Funding falling short?

But the Vegetarian Society of Denmark complained that goals and funding were missing. "Denmark is the first country to develop an action plan specifically for plant-based foods. Therefore, the plan itself is internationally groundbreaking. It is also positive that there is focus on so many aspects—ranging from research, product development, and export of Danish products to the training of kitchen professionals. We have received a lot of inquiries from NGOs, politicians, and businesses abroad, all who have been just as eagerly awaiting the action plan as we have​," said Rune-Christoffer Dragsdahl, the Secretary General of the Vegetarian Society of Denmark.

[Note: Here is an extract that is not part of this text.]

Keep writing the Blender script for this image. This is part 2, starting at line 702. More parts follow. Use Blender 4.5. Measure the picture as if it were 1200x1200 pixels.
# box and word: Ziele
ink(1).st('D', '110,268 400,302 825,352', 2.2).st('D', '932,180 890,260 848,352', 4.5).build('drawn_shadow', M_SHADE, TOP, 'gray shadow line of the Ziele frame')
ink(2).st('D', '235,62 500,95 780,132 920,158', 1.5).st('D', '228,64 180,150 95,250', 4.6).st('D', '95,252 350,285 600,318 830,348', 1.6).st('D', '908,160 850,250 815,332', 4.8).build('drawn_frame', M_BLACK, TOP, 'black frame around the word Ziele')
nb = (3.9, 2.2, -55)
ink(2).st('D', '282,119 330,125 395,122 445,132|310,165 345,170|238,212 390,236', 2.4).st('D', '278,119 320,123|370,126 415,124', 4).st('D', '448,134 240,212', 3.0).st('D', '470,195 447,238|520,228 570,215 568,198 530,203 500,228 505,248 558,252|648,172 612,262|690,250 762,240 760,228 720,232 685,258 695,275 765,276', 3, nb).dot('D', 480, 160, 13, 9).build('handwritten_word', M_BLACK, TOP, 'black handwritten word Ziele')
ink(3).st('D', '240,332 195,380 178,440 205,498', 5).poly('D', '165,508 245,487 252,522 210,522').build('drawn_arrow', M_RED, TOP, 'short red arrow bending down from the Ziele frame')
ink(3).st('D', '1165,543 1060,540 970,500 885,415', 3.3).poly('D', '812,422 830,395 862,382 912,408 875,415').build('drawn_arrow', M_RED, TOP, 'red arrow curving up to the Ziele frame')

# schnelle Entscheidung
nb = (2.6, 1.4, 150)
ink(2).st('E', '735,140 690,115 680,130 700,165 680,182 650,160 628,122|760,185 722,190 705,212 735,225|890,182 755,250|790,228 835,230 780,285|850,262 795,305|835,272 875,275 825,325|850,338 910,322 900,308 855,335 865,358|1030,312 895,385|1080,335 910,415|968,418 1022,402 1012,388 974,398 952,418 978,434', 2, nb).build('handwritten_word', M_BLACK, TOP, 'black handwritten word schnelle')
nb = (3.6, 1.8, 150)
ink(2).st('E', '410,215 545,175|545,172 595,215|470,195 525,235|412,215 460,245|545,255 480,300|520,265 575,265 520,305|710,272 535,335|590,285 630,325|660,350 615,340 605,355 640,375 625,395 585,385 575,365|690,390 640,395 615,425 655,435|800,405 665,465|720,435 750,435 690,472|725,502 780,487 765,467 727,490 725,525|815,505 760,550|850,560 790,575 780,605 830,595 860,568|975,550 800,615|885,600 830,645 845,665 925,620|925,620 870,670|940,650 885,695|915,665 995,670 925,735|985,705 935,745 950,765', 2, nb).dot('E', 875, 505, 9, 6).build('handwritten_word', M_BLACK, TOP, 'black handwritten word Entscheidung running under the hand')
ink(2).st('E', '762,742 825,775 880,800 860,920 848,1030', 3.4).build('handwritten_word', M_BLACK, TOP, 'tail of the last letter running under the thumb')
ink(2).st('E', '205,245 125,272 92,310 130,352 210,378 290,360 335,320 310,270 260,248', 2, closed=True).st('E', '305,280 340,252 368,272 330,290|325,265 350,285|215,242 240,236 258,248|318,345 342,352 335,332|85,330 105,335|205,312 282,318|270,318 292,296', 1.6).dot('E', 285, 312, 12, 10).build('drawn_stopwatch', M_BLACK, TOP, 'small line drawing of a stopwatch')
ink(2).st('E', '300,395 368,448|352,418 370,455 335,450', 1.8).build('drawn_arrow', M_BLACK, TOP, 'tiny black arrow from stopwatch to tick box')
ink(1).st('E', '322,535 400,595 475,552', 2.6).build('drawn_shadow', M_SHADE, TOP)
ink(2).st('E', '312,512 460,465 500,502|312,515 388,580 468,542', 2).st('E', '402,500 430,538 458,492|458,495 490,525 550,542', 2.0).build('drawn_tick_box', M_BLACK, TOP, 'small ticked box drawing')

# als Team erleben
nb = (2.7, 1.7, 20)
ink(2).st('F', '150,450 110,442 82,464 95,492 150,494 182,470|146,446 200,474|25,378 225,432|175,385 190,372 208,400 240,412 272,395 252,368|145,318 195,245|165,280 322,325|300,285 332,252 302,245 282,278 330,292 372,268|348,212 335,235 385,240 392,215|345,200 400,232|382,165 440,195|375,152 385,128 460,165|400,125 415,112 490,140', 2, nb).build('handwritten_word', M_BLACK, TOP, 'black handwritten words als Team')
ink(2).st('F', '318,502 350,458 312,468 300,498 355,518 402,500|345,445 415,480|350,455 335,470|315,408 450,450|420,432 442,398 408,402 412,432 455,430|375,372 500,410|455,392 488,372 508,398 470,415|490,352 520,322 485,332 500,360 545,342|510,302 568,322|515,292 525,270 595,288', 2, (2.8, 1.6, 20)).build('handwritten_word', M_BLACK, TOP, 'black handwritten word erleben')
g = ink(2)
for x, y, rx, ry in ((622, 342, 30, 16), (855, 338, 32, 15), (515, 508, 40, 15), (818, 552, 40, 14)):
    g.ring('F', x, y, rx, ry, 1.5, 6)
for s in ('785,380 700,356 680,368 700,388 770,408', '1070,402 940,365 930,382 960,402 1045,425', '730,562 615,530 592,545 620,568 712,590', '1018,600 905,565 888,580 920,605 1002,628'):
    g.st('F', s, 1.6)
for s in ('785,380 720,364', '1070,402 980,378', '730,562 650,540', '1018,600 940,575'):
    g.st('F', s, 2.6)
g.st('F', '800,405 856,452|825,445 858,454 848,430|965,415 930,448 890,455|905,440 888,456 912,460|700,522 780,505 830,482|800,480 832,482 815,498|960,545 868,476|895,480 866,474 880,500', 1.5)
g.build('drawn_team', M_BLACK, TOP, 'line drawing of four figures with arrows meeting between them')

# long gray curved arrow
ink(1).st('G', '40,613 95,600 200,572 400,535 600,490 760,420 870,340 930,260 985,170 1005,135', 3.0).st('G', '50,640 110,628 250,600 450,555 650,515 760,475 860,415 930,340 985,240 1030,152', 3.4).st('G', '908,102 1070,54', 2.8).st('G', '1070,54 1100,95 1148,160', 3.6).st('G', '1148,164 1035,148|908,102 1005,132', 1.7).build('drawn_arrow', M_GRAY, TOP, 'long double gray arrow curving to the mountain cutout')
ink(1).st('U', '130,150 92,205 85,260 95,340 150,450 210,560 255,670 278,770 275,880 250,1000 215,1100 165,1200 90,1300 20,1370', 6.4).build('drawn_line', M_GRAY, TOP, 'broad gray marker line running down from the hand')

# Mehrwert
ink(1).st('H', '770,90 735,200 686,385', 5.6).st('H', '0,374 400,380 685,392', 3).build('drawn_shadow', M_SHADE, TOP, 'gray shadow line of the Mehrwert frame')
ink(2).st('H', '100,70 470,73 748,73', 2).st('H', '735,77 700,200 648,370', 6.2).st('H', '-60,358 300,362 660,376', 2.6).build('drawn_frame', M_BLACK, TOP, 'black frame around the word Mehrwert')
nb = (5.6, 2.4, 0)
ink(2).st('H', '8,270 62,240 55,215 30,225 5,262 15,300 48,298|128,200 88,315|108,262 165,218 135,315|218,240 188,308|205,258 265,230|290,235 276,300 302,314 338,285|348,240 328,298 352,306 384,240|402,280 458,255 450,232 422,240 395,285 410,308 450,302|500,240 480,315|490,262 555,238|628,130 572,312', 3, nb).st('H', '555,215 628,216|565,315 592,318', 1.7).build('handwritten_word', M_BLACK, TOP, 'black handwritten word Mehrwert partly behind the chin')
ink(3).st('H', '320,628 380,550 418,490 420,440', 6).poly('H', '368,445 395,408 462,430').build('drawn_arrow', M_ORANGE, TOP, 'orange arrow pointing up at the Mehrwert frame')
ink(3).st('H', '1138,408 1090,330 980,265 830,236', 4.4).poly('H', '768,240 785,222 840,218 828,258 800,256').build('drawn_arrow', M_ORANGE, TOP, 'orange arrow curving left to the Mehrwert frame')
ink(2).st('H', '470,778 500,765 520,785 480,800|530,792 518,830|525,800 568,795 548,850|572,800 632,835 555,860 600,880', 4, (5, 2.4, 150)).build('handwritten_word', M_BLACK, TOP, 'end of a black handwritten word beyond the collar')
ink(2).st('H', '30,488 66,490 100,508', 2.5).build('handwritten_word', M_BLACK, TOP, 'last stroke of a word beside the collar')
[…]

“For example, the plan mentions the upgrading of personnel in public and private kitchens, as well as a greater focus on plant-based diets in primary schools and higher education, as areas for intervention. This is something the Vegetarian Society of Denmark has long pointed out as necessary if the plan to make Denmark a plant-based pioneer is to succeed.”

However, there is room for a wide range of improvements if politicians' ambitions are to be fulfilled. For instance, policies for public kitchens are missing, as is a review of all relevant education programs, and most importantly, funding on a much larger scale.”

There is evidence, meanwhile, that consumer demand particularly in the plant-based meat category is flagging.

“The Plant Fund, which closed its first application round for a fund of DKK 58 million (€7.78 million) in the autumn, was massively oversubscribed,”​ said Dragsdah. “This suggests that the plant-based sector is still severely underfunded in relation to the need. Recommendations from experts at several of the country's universities also indicate that at least six times the amount should be invested—recommended at DKK 600 million (€80 million) annually—in a targeted effort for plant-based foods in Denmark alone.”